## Instructions for the task
Using the listing below, give the number of lines where "picture" appears, and nothing else.
+--
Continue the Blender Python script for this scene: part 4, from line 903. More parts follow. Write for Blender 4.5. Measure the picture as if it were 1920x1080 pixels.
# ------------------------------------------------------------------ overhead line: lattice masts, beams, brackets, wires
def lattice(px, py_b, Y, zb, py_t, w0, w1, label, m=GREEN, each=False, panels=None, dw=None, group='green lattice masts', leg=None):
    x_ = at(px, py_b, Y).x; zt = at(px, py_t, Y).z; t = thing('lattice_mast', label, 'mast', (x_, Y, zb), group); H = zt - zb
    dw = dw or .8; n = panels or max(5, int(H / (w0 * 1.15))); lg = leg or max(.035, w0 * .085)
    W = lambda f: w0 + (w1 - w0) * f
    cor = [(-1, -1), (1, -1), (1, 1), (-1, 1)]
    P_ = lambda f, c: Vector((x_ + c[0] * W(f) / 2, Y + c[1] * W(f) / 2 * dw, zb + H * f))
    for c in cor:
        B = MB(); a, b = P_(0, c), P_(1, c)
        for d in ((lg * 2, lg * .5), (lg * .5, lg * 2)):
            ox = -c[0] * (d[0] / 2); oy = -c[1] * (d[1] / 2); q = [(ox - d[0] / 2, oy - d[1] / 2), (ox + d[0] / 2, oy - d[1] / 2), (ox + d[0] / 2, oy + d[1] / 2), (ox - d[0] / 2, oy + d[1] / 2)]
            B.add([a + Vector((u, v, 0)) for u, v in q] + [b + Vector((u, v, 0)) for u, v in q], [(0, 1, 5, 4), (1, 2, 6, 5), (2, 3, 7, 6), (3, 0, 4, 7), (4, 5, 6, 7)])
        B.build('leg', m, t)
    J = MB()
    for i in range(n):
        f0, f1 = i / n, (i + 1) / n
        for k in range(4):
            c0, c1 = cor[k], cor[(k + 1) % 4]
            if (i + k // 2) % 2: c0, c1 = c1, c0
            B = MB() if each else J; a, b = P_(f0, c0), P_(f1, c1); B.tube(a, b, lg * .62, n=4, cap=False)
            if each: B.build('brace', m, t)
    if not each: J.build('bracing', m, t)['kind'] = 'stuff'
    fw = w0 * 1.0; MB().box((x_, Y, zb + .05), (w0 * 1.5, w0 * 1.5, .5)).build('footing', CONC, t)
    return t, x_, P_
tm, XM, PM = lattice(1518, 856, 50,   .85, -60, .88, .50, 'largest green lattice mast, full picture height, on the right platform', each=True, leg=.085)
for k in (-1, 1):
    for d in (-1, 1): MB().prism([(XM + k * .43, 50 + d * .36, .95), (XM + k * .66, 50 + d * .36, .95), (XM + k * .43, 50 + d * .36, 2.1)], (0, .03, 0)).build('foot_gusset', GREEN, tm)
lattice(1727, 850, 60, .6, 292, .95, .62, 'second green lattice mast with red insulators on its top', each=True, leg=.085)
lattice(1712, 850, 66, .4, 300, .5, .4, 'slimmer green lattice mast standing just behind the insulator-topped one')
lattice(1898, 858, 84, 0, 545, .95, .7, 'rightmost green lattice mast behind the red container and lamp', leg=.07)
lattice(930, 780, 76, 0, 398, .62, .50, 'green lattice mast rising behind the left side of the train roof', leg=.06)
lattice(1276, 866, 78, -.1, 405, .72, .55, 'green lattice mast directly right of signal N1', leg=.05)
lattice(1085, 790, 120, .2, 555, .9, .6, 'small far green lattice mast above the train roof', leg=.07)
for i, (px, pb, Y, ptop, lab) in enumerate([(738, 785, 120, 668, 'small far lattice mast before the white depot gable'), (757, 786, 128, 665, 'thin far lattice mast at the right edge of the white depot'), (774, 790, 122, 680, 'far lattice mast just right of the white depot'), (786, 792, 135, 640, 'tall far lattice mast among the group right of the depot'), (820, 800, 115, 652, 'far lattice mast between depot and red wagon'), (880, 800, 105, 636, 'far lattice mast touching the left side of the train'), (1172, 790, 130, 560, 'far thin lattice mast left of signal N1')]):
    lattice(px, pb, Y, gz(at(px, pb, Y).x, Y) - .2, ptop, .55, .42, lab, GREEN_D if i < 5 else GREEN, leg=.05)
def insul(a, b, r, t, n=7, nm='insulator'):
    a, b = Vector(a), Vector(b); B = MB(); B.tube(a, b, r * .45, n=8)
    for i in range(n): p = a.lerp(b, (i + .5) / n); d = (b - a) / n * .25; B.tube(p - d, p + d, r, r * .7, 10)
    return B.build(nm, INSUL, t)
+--
## Exercise answer
2